В действительности Кон — гениальный физик, профессор Коллеж де Франс, который изобрел первую во Франции термоядерную бомбу. Ввязавшись в невероятную шпионскую историю, он отправляется инкогнито на Таити, «чтобы изобразить закат и падение Запада». Неизменно близкая Гари тема, которую он подробно разовьет в «Европе» цивилизованная, с позволения сказать, Европа, так гордящаяся своей культурой, искусством, музеями, музыкой, правами человека, породила варварство: погромы и Освенцим.
Когда у Кона спрашивали, откуда у него такая страсть к танцам, он отвечал: «А я и не танцую. Я просто переступаю ногами». Однажды в одной русской деревушке подобрали еврея, смертельно раненного во время погрома, и кто-то, если верить истории, спросил его: «Тебе больно?» А несчастный на последнем издыхании ответил: «Только когда смеюсь».
Всё заканчивается столь же весело, как и начиналось.
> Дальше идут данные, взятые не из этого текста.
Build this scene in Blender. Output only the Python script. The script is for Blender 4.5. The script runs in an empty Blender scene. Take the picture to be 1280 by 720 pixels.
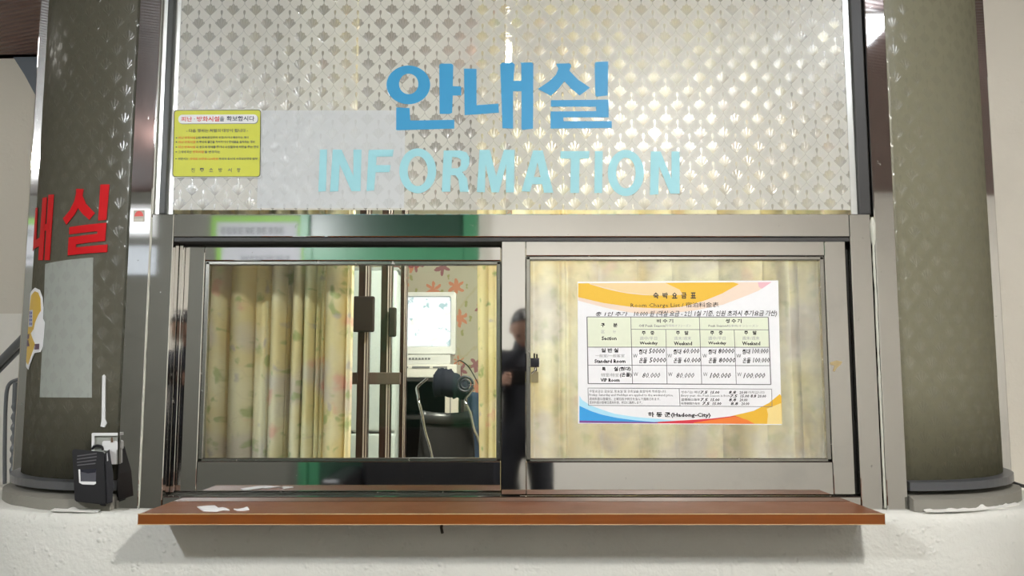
import bpy, bmesh, math, random
from mathutils import Vector, Matrix, geometry, noise
random.seed(7)
SC = bpy.context.scene
COL = SC.collection
PI = math.pi

# ------------------------------------------------------------------ camera, world, exposure
CAM = Vector((0.0, -2.4, 1.32))
PITCH = math.radians(6.0)
F = 1050.0                                   # focal length in pixels of the 1280x720 frame
cd = bpy.data.cameras.new('camera')
cd.sensor_width = 36.0
cd.lens = F / 1280.0 * 36.0
cd.clip_start = 0.02
cam = bpy.data.objects.new('camera', cd)
cam.location = CAM
cam.rotation_euler = (math.radians(90) + PITCH, 0, 0)
COL.objects.link(cam)
SC.camera = cam
SC.view_settings.view_transform = 'Standard'
SC.view_settings.look = 'None'
SC.view_settings.gamma = 1.0
SC.view_settings.use_curve_mapping = False
SC.view_settings.exposure = 0.68
w = bpy.data.worlds.new('world'); SC.world = w; w.use_nodes = True
w.node_tree.nodes['Background'].inputs[0].default_value = (0.75, 0.83, 1.0, 1)
w.node_tree.nodes['Background'].inputs[1].default_value = 0.6
SC.cycles.max_bounces = 10
SC.cycles.transparent_max_bounces = 16
SC.cycles.sample_clamp_indirect = 6.0

# lamps of the place, plus an added one to light the booth curtains: (x, y, z, half size, strength, colour)
LAMPS = [
    ('ceiling_light', (0.85, -2.45, 2.79), 0.085, 520.0, (1.0, 0.985, 0.94), 'square white ceiling lamp above the right side of the lobby'),
    ('ceiling_light', (-1.95, -2.75, 2.79), 0.075, 560.0, (0.93, 0.97, 1.0), 'square white ceiling lamp above the left side of the lobby'),
    ('ceiling_light', (1.42, -1.0, 2.79), 0.10, 32.0, (0.86, 0.92, 1.0), 'small square ceiling lamp near the right curved glass'),
    ('ceiling_light', (0.15, 1.35, 2.79), 0.20, 118.0, (1.0, 0.97, 0.86), 'square ceiling lamp inside the reception booth'),
    ('ceiling_light', (-2.6, 0.55, 2.79), 0.12, 8.0, (1.0, 0.97, 0.9), 'square ceiling lamp over the stair landing'),
]


# ------------------------------------------------------------------ pixel helpers (measured positions -> metres)
def ray(px, py):
    d = Vector(((px - 640) / F, 1.0, (360 - py) / F))
    c, s = math.cos(PITCH), math.sin(PITCH)
    return Vector((d.x, d.y * c - d.z * s, d.y * s + d.z * c))


def at(px, py, Y=0.0):
    d = ray(px, py)
    t = (Y - CAM.y) / d.y
    return CAM + d * t


def ax(px, py, Y=0.0): return at(px, py, Y).x
def az(py, Y=0.0): return at(640, py, Y).z


# ------------------------------------------------------------------ node helpers
class NT:
    def __init__(s, name):
        m = bpy.data.materials.new(name); m.use_nodes = True
        s.m = m; s.t = m.node_tree; s.t.nodes.clear()
        s.out = s.t.nodes.new('ShaderNodeOutputMaterial')

    def n(s, typ, **kw):
        x = s.t.nodes.new(typ)
        for k, v in kw.items(): setattr(x, k, v)
        return x

    def set(s, sock, v):
        if isinstance(v, bpy.types.NodeSocket): s.t.links.new(v, sock)
        elif isinstance(v, (tuple, list)) and len(v) == 3 and sock.type == 'RGBA': sock.default_value = (*v, 1)
        else: sock.default_value = v

    def f(s, op, a, b=0.0, c=0.0):
        x = s.n('ShaderNodeMath', operation=op)
        s.set(x.inputs[0], a); s.set(x.inputs[1], b); s.set(x.inputs[2], c)
        return x.outputs[0]

    def mix(s, fac, a, b, blend='MIX'):
        x = s.n('ShaderNodeMix', data_type='RGBA', blend_type=blend)
        s.set(x.inputs[0], fac); s.set(x.inputs[6], a); s.set(x.inputs[7], b)
        return x.outputs[2]

    def ramp(s, v, a, b):
        x = s.n('ShaderNodeMapRange', interpolation_type='SMOOTHSTEP')
        s.set(x.inputs[0], v); x.inputs[1].default_value = a; x.inputs[2].default_value = b
        return x.outputs[0]

    def coord(s, which='Object', scale=(1, 1, 1), loc=(0, 0, 0), rot=(0, 0, 0)):
        c = s.n('ShaderNodeTexCoord'); mp = s.n('ShaderNodeMapping')
        s.t.links.new(c.outputs[which], mp.inputs[0])
        mp.inputs[1].default_value = loc; mp.inputs[2].default_value = rot; mp.inputs[3].default_value = scale
        return mp.outputs[0]

    def noise(s, vec, scale, detail=3.0, rough=0.55):
        x = s.n('ShaderNodeTexNoise'); s.set(x.inputs['Vector'], vec)
        x.inputs['Scale'].default_value = scale; x.inputs['Detail'].default_value = detail
        x.inputs['Roughness'].default_value = rough
        return x.outputs[0]

    def voronoi(s, vec, scale, feature='F1', rnd=1.0):
        x = s.n('ShaderNodeTexVoronoi', feature=feature); s.set(x.inputs['Vector'], vec)
        x.inputs['Scale'].default_value = scale; x.inputs['Randomness'].default_value = rnd
        return x

    def bump(s, h, strength=0.3, dist=0.002):
        x = s.n('ShaderNodeBump'); s.set(x.inputs['Height'], h)
        x.inputs['Strength'].default_value = strength; x.inputs['Distance'].default_value = dist
        return x.outputs[0]

    def pbsdf(s, color=(.5, .5, .5), rough=0.5, metal=0.0, spec=0.5, normal=None):
        p = s.n('ShaderNodeBsdfPrincipled')
        s.set(p.inputs['Base Color'], color); s.set(p.inputs['Roughness'], rough)
        s.set(p.inputs['Metallic'], metal); s.set(p.inputs['Specular IOR Level'], spec)
        if normal is not None: s.t.links.new(normal, p.inputs['Normal'])
        return p

    def done(s, shader):
        s.t.links.new(shader, s.out.inputs[0]); return s.m


_pl = {}
def plain(name, color, rough=0.5, metal=0.0, spec=0.5):
    if name not in _pl:
        n = NT(name)
        v = n.coord(); nz = n.noise(v, 60.0, 2.0)
        col = n.mix(n.f('MULTIPLY', nz, 0.18), color, tuple(c * 0.72 for c in color))
        _pl[name] = n.done(n.pbsdf(col, rough, metal, spec).outputs[0])
    return _pl[name]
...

Кон, которого на самом деле зовут совсем не Кон, а Марк Матье, узнает, что его дульсинея Меева вовсе не таитянка, а немка с «широко расставленными ногами». Она просит простить ее за то, что она такая, какая есть, а Кон играет в этой сцене роль шута, смеясь над собственным идеализмом.
На какое-то время Кону удается оторваться от преследующих его тайных французских агентов, которым поручено вернуть его в страну: он на пироге уплывает на остров, которого нет ни на одной карте, вместе с беременной, хотя и не от него, Меевой.